I pretty much came to that conclusion this week too but one week isn’t much of a sampling to base a judgement on especially when there’s only a few really good setups per week anyways and they may fall anytime after midnight EST. Something we’ll have to ask him for more specifics on.
Thank you, Sweet Pip, for starting this thread and always contributing such good information! Thank you also for sharing the info on market flow and fractals - another great tool to add to my toolbox. I’m still very much in the learning stages, but thanks to people like you and TMoneyBags and others who by taking the time out to post here and share what they know newbies like myself can learn, as well. Bless your sweet Pip! (I’m sure you’ve heard that b4 - ha-ha!) Keep up the good work and have a great weekend!
Yes the COT report. I’ve been spending some time lately reading a book titled “Sentiments in the Forex Market” which includes a detailed section on how to use the data in the report to come up with an indicator to gauge the direction of the market. Actually tho, it seems that we want to go with the speculators rather than the commercials.
Here’s a graph I made from the data for the GBP in an Excel spreadsheet…
When the commercials (green) are buying, the speculators (red) are selling, and vice versa…so they should always be negatively correlated.
The blue line is a composite of the two groups to show when extremes in their net positions expressed in percent rank between 0 & 100. An index reading of 100 signifies a bullish sentiment extreme, and an index reading of 0 signifies a bearish sentiment extreme. This is calculated with 24 week lookback period.
When all 3 are aligned in their extremes, apparently a reversal is much more likely to happen…but when? Still working on that as another indicator, made from the COT that I found, used a delay in timing as well as a different lookback period. The book recommends a couple of lengths for comparison…but each pair will need it’s own parameters.
So it would seem that the sentiment is still currently bearish for the GU, although it had reached an extreme in the composite index, all three haven’t hit their extremes all at the same time yet.
There’s also another interesting phenomenum when it comes to market sentiment/market reversals. Even tho it’s news related, it’s not so much the fundamental implications, but rather the extreme language used in the news article headlines. Words such as “surge”, “plummet”, “plunge” can actually be used as a contrarian signal. Apparently News headlines at major turns always extrapolate the current trend.
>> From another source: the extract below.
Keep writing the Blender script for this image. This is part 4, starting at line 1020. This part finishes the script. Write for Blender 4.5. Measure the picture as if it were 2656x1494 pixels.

Like the public, the media is always wrong about the direction of financial markets at the turn. Robert Prechter describes why in The Wave
Principle of Human Social Behavior:
Reporters are usually nonprofessional in the fields that they cover,
so the feelings of reporters in general mirror those of the public. Reporters
often contact financial analysts who express their own feelings
about markets, thus reflecting society’s consensus feelings. A
bullish analyst rarely gets a forum at a major market bottom, and
a bear rarely gets one at a major market top. The media’s choice of
times to quote certain professionals typically shows those professionals
retrospectively in their worst light.
In other words, the media has to be wrong at the turn, just like the
public. The two basic emotions in financial speculation are fear and hope.
When one of these emotions overwhelms the other, hope at a top and fear
at a bottom, it is only a matter of time until the market turns the other way.
One underestimated (?) source of news besides financial magazine covers, is Google. On the right side of the web page, you will see prices for USD-Euro, USD-JPY,and USD-GBP etc. Click on any rate. If you click on USD-Euro, you will come to a page that features a chart along with U.S. dollar articles. On the right side of the page, click on View all news for USDEUR. It does not matter what the second currency is in the pair, the news headlines returned are always for the first currency in the pair (in this case, USD for USDEUR). The most recent articles will appear first. Simply scan the headlines.